A pesquisa do Instituto Paraná constatou que Auricchio conta com avaliação bastante positiva porque são 13,3% dos eleitores que o consideram ótimo e 38,9% o colocam em situação de administração “boa”. Somando-se os dois públicos, chega-se a 52,2% de aprovação. 

Tenho também reservas ao critério definidor de aprovação levando-se em conta estritamente as respostas favoráveis explicitamente dos eleitores pesquisados, em forma de “ótimo” e “bom”.  

E os entrevistados que optaram por “regular”? Até prova em contrário, “regular” é o caminho do meio entre “aprovação” e “reprovação”, mas, ao mesmo tempo, é um critério em termos de positivo e negativo.
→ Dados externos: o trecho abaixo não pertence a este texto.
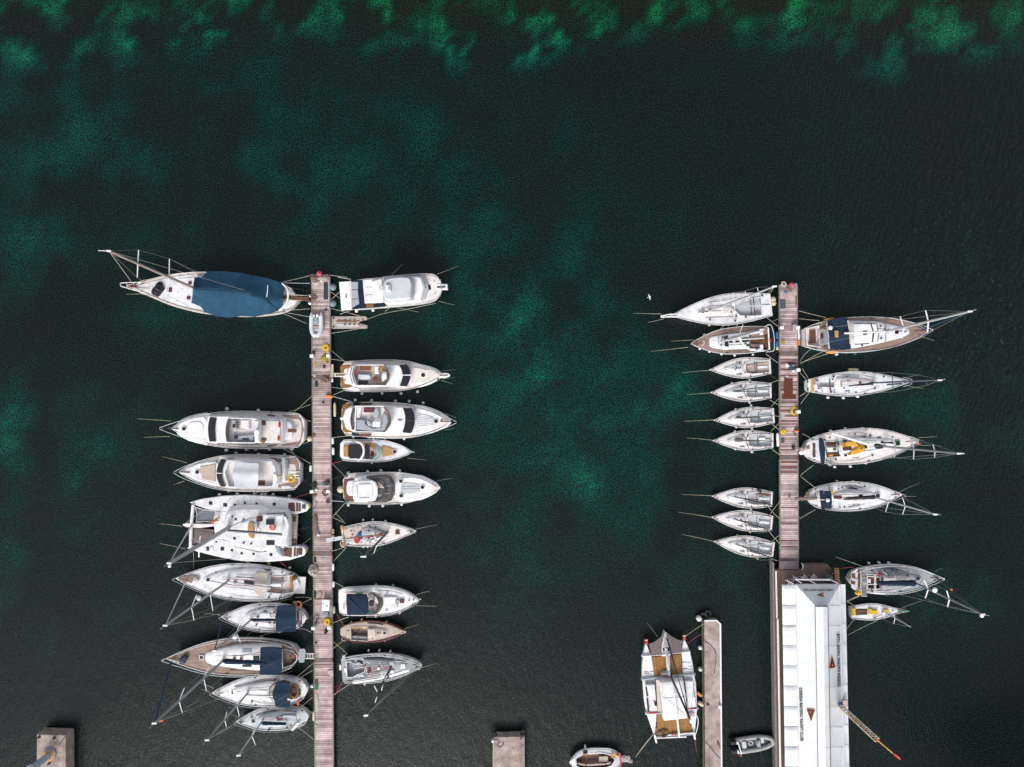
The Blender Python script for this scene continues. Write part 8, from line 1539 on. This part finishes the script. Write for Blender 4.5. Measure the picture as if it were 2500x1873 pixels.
heap("net_heap","brown net heap next to the crimson buoy on the right pier","net",D3,212,118,30,40,.25,"net_brown",.3,4,rough=.9);heap("blue_cloth","dusty blue cloth on the head of the right pier","cloth",D3,180,148,26,17,.1,"fender_blue",.7,5,rough=.4);heap("white_rag","small pale rag at the upper right corner of the right pier","rag",D3,285,62,18,10,.12,"fender_greyblue",0,5)
slab("rubber_mat","square dark grey mat near the head of the right pier","mat",D3,rc(143,286,66,106),"mat_grey");slab("rust_strip","narrow rusty strip at the right edge of the upper right pier","strip",D3,rc(292,245,16,110),"rust",.02)
t=Thing("hand_trolley","wooden hand trolley with long handles on the right pier","trolley",D3,at=(147,710,PZ));t.sol("tray",[(128,692),(166,692),(166,738),(128,738)],PZ+.2,.12,"net_olive",fl=0);t.tub("handle",[(140,692,.95),(140,590,1.1)],.035,"alu");t.tub("handle",[(155,692,.95),(155,585,1.1)],.035,"alu");t.tub("strap",[(120,590,.8),(126,690,.85)],.04,"rope_yellow")
t=Thing("duffel_bag","dark bag with white ends leaning at a pedestal on the right pier","bag",D3,at=(250,1000,PZ));t.part("body",G().lump((0,0,0),.75,.38,.5,-.5,5,rough=.35),"fender_navy",None,True);t.part("white_end",G().lump((-.6,.25,.0),.28,.18,.42,-.9,6,rough=.3),"white_paint");t.part("white_panel",G().lump((.25,-.3,.05),.4,.2,.42,.3,7,rough=.3),"hypalon");t.part("white_panel",G().lump((.0,.22,.1),.3,.12,.42,-.3,9,rough=.3),"hypalon")
slab("carpet","large reddish brown carpet of two joined pieces on the right pier","carpet",D3,[(160,1100),(188,1100),(192,1120),(255,1120),(257,1300),(290,1300),(290,1352),(135,1352),(135,1300),(157,1300),(157,1260),(150,1258),(152,1180),(158,1150)],"mat_brown");heap("carpet_corner","crumpled pinkish corner on top of the reddish brown carpet","cloth",D3,186,1100,20,16,.15,"net_pale",0,4);slab("rubber_mat","pale grey mat on the left edge of the right pier level with the yellow loop","mat",D3,rc(143,1549,44,52),"cushion_grey");slab("rubber_mat","dark grey mat below the round yellow coil on the right pier","mat",D4,rc(132,190,36,58),"mat_grey")
t=Thing("anchor_frame","triangular brown folding frame with an orange-brown bag on the right pier","frame",D4,at=(258,110,PZ));t.part("frame",G().tube([t.L(238,108,.75),t.L(273,106,.8),t.L(258,138,.75)],.06,5,closed=True),"teak_dark");t.part("bag",G().lump(tuple(t.L(272,90,PZ)-Vector((0,0,PZ-PZ))),.28,.25,.45,.3,6,rough=.4),"orange_buoy",None,True);t.part("bag_strap",G().lump(tuple(t.L(262,82,PZ)),.2,.15,.5,.3,7,rough=.4),"net_dark")
item("black_ball","small black ball at the end of the grey-brown plank on the right pier","ball",G().ball((0,0,.18),.22),"rubber",D4.W(237,265,PZ));slab("tan_wedge","small brown triangular wedge on the lower right pier","wedge",D4,[(192,748),(216,770),(196,798)],"net_brown",.12);heap("pier_scrap","small pale scrap near the end of the right pier","scrap",D4,278,945,14,24,.05,"net_pale",0,4)
# PEOPLE AND BIRD
def person(C,base,lab,z,joints,radii,top,legs,skinm="skin",hair="hair"):
 """one continuous skinned body; joints in metres round the pelvis, z up"""
 t=Thing("person",lab,"person",C,at=(*base,z))
 me=bpy.data.meshes.new("body");me.from_pydata([j for j in joints[0]],joints[1],[]);o=bpy.data.objects.new("body",me);COL.objects.link(o)
 sk=o.modifiers.new("s",'SKIN');
 for i,r in enumerate(radii):me.skin_vertices[0].data[i].radius=(r,r)
 me.skin_vertices[0].data[0].use_root=True
 sb=o.modifiers.new("b",'SUBSURF');sb.levels=1;sb.render_levels=1
 bpy.context.view_layer.update();m2=bpy.data.meshes.new_from_object(o.evaluated_get(bpy.context.evaluated_depsgraph_get()));bpy.data.objects.remove(o)
 m2.name="body"
 for nm in(top,legs,skinm):m2.materials.append(MATS[nm])
 hd=Vector(joints[0][3]);pv=Vector(joints[0][0])
 for p in m2.polygons:
  c_=p.center;ds=[(c_-Vector(q)).length for q in joints[0]];k=ds.index(min(ds));p.material_index=2 if k in(2,3,6,9)else(1 if k in(0,10,11,12,13,14,15)else 0);p.use_smooth=True
 b_=bpy.data.objects.new("body",m2);COL.objects.link(b_);b_.parent=t.o
 t.part("hair",G().ball((hd.x,hd.y,hd.z+.03),.105,.10,.11),hair,None,True);return t
ED=[(0,1),(1,2),(2,3),(1,4),(4,5),(5,6),(1,7),(7,8),(8,9),(0,10),(10,11),(11,12),(0,13),(13,14),(14,15)]
RR=[.15,.16,.06,.10,.07,.05,.04,.07,.05,.04,.08,.055,.05,.08,.055,.05]
person(A6,(850,425),"person in orange-brown clothes bending over on the catamaran's foredeck",Zc+.1,([(0,0,.75),(-.38,-.18,.95),(-.5,-.25,.98),(-.62,-.30,.98),(-.42,-.02,.9),(-.6,.0,.6),(-.72,-.1,.4),(-.32,-.36,.9),(-.5,-.5,.6),(-.68,-.45,.4),(.0,.16,.42),(.08,.14,.05),(-.1,.14,.04),(-.05,-.16,.42),(.05,-.16,.05),(-.12,-.18,.04)],ED),RR,"orange","tan")
person(B7,(540,335),"person in black seated in the cockpit of the yellow-bag yacht",1.0,([(0,0,.35),(.0,.08,.78),(.0,.08,.95),(.0,.05,1.08),(.20,.08,.8),(.26,-.1,.6),(.15,-.3,.55),(-.20,.08,.8),(-.26,-.1,.6),(-.12,-.3,.55),(.15,-.42,.4),(.16,-.5,.02),(.16,-.65,.02),(-.15,-.42,.4),(-.14,-.5,.02),(-.14,-.65,.02)],ED),RR,"black_cloth","red")
person(E3,(975,275),"person in dark and red clothes stepping along the terrace edge near the yellow pallets",TZ,([(0,0,.9),(-.02,.02,1.35),(-.02,.02,1.5),(-.02,.03,1.63),(-.2,.1,1.36),(-.32,.12,1.1),(-.4,.22,.95),(.18,-.06,1.36),(.3,-.1,1.1),(.36,.02,.95),(-.16,.08,.5),(-.3,.12,.06),(-.42,.18,.03),(.18,-.04,.5),(.2,-.1,.06),(.1,-.04,.03)],ED),RR,"dark_red","black_cloth")
t=Thing("seagull","white seagull flying over the dark water left of the right pier","bird",B3,at=(238,240,6.0),rot=.3)
t.o.scale=(.55,.55,.55);g=G();g.rings([[(x,r*math.cos(k*math.pi/4),z_+r*math.sin(k*math.pi/4))for k in range(8)]for x,r,z_ in((-.32,.01,0),(-.2,.05,0),(0,.09,0),(.16,.075,.01),(.25,.05,.03),(.32,.045,.04),(.38,.01,.03))]);t.part("body",g,"white_paint",None,True)
for s_ in(1,-1):t.part("wing",G().strip([(.14,s_*.05,.04),(.16,s_*.3,.16),(.02,s_*.62,.10)],[(-.08,s_*.05,.03),(-.04,s_*.3,.14),(-.08,s_*.62,.09)],.02),"cushion_white")
t.part("tail",G().strip([(-.3,.03,0),(-.42,.09,0)],[(-.3,-.03,0),(-.42,-.09,0)],.01),"white_paint")
t=Thing("tree","dark leafy tree on the quay mirrored in the water at the lower right corner","tree",NAT,world=(68.5,-53.0,1.5))
t.part("trunk",G().tube([(0,0,0),(.1,.1,2.5),(0,.3,5)],.32,8,.16),"bark",None,True)
g=G();random.seed(11);rv=random.random
lb=[(0,0,7,3.2),(-2.2,.8,6,2.2),(1.8,1.0,6.4,2.4),(-.8,2.0,8,2.0),(1,-1.5,7.2,2.4),(-4.2,1.6,5.2,1.4),(2.5,2.2,5.2,1.6)]
for cx,cy,cz,cr in lb:
 g2=G().tube([(0,.2,4),(cx*.6,cy*.6,(4+cz)*.5),(cx,cy,cz)],.13,5,.04);t.part("limb",g2,"bark",None,True)
 for _ in range(430):
  a,e,q=rv()*6.283,math.asin(2*rv()-1),cr*(rv()**.45);x,y,z=cx+q*math.cos(e)*math.cos(a),cy+q*math.cos(e)*math.sin(a),cz+q*.8*math.sin(e);s_=.24+.22*rv()
  u=Vector((rv()-.5,rv()-.5,rv()-.5)).normalized();v_=u.cross(Vector((rv()-.5,rv()-.5,rv()))).normalized();p=Vector((x,y,z));g.add([p+u*s_,p+v_*s_*.6,p-u*s_,p-v_*s_*.6],[(0,1,2,3)])
t.part("crown",g,"leaf");t.o.scale=(2.3,2.0,2.1)
bpy.context.view_layer.update()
Estaria o “regular” de Auricchio mais próximo de “aprovação” ou de “reprovação”? 

Diria que o maior filão dos 29,4% de “regular” está mais inclinado à “aprovação” do que à “reprovação”. Por que? Simplesmente porque é pequeno o nicho de eleitores que desaprovam a gestão ou as gestões de José Auricchio. São 8,2% que entendem ser a administração “ruim” e 7,9% que o colocam no compartimento de “péssimo”. Total de reprovação explicita de 16,1%. Mais ou menos o tamanho do petismo em São Caetano.